Tug -- a standout relief pitcher for the Phillies and Mets -- agreed to a meeting later that year. Though Tug, who now had a family of his own, remembered a tryst with the boy's mother in Jacksonville in 1966, he convinced himself that Timmy Smith could not possibly be his son. For a time, he refused to answer the boy's letters and calls -- a period Tim now refers to as "the stormy years."

When Tim turned 18, a straight-A student graduating second in his class and heading to Northeast Louisiana University to study music and pre-law, Tug agreed to pay his tuition. But he said he wanted nothing else to do with him, and had legal documents drawn up to that effect. Tim wanted one last face-to-face meeting with Tug before he would sign the papers, so the two met in a Houston hotel.

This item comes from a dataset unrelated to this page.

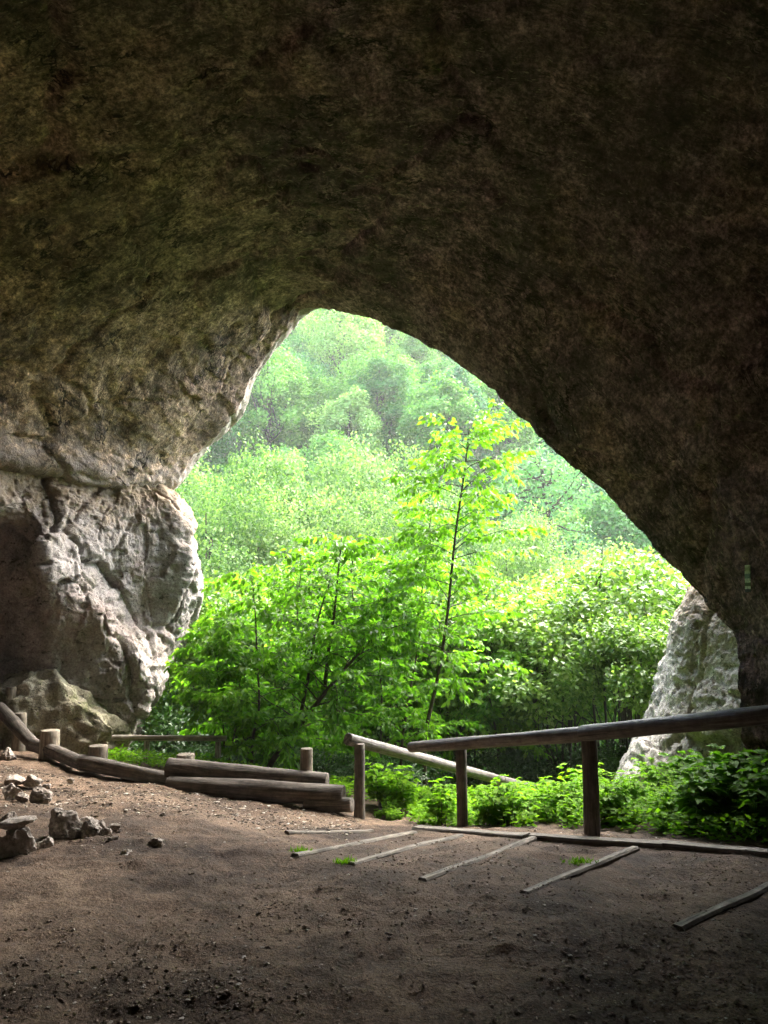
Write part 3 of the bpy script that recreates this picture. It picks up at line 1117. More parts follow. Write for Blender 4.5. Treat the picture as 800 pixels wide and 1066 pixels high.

"Once I turned around and saw Tim, I knew that he was my boy," Tug wrote in his autobiography, Ya Gotta Believe! "It was as if I was looking at a picture of myself 20 years earlier."

And so a relationship began, although it was rocky at first. Tug still kept Tim at arm's length, but in 1991 he helped his son get an initial record deal through a baseball pal. Years later, Tim says that reuniting with Tug inspired him to aim for the top in his career. "It made me think, If he can do that, I can do that."